** BEGIN Data section **
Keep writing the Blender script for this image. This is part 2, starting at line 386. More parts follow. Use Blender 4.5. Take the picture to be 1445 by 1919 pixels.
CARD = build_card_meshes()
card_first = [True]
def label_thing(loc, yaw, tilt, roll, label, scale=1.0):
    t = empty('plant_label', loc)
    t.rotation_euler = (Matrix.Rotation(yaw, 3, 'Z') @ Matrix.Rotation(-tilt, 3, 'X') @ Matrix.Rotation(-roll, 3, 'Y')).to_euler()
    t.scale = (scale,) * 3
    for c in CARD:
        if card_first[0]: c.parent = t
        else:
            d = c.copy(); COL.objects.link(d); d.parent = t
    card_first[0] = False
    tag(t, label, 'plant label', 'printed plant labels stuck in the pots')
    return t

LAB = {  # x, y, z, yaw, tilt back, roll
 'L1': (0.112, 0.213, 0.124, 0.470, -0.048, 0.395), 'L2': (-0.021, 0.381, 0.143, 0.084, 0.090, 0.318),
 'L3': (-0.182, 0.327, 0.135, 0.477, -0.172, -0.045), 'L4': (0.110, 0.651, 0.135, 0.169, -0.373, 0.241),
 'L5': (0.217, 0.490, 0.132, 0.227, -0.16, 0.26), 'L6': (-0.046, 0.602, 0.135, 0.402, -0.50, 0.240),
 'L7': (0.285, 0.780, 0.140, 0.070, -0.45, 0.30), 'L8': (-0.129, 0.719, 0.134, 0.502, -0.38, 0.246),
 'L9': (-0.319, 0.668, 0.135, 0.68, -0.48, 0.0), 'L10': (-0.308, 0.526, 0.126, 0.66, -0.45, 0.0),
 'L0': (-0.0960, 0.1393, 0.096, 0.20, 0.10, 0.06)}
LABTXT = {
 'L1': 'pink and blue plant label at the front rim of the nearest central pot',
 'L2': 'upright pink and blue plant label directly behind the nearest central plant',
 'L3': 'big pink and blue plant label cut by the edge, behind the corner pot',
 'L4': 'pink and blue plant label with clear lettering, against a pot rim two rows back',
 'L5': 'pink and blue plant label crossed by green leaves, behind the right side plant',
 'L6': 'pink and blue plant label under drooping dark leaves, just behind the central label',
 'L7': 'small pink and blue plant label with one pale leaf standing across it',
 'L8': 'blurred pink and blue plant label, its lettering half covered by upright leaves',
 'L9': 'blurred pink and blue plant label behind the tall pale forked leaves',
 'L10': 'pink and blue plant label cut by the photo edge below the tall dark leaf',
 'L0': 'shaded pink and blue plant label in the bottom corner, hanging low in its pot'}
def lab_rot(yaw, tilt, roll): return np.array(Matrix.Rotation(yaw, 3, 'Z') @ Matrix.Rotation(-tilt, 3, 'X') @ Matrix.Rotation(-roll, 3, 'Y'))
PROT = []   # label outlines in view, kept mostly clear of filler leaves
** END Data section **
## What is required
Go through the listing above and restate it word for word.

## Correct answer
Keep writing the Blender script for this image. This is part 2, starting at line 386. More parts follow. Use Blender 4.5. Take the picture to be 1445 by 1919 pixels.
CARD = build_card_meshes()
card_first = [True]
def label_thing(loc, yaw, tilt, roll, label, scale=1.0):
    t = empty('plant_label', loc)
    t.rotation_euler = (Matrix.Rotation(yaw, 3, 'Z') @ Matrix.Rotation(-tilt, 3, 'X') @ Matrix.Rotation(-roll, 3, 'Y')).to_euler()
    t.scale = (scale,) * 3
    for c in CARD:
        if card_first[0]: c.parent = t
        else:
            d = c.copy(); COL.objects.link(d); d.parent = t
    card_first[0] = False
    tag(t, label, 'plant label', 'printed plant labels stuck in the pots')
    return t

LAB = {  # x, y, z, yaw, tilt back, roll
 'L1': (0.112, 0.213, 0.124, 0.470, -0.048, 0.395), 'L2': (-0.021, 0.381, 0.143, 0.084, 0.090, 0.318),
 'L3': (-0.182, 0.327, 0.135, 0.477, -0.172, -0.045), 'L4': (0.110, 0.651, 0.135, 0.169, -0.373, 0.241),
 'L5': (0.217, 0.490, 0.132, 0.227, -0.16, 0.26), 'L6': (-0.046, 0.602, 0.135, 0.402, -0.50, 0.240),
 'L7': (0.285, 0.780, 0.140, 0.070, -0.45, 0.30), 'L8': (-0.129, 0.719, 0.134, 0.502, -0.38, 0.246),
 'L9': (-0.319, 0.668, 0.135, 0.68, -0.48, 0.0), 'L10': (-0.308, 0.526, 0.126, 0.66, -0.45, 0.0),
 'L0': (-0.0960, 0.1393, 0.096, 0.20, 0.10, 0.06)}
LABTXT = {
 'L1': 'pink and blue plant label at the front rim of the nearest central pot',
 'L2': 'upright pink and blue plant label directly behind the nearest central plant',
 'L3': 'big pink and blue plant label cut by the edge, behind the corner pot',
 'L4': 'pink and blue plant label with clear lettering, against a pot rim two rows back',
 'L5': 'pink and blue plant label crossed by green leaves, behind the right side plant',
 'L6': 'pink and blue plant label under drooping dark leaves, just behind the central label',
 'L7': 'small pink and blue plant label with one pale leaf standing across it',
 'L8': 'blurred pink and blue plant label, its lettering half covered by upright leaves',
 'L9': 'blurred pink and blue plant label behind the tall pale forked leaves',
 'L10': 'pink and blue plant label cut by the photo edge below the tall dark leaf',
 'L0': 'shaded pink and blue plant label in the bottom corner, hanging low in its pot'}
def lab_rot(yaw, tilt, roll): return np.array(Matrix.Rotation(yaw, 3, 'Z') @ Matrix.Rotation(-tilt, 3, 'X') @ Matrix.Rotation(-roll, 3, 'Y'))
PROT = []   # label outlines in view, kept mostly clear of filler leaves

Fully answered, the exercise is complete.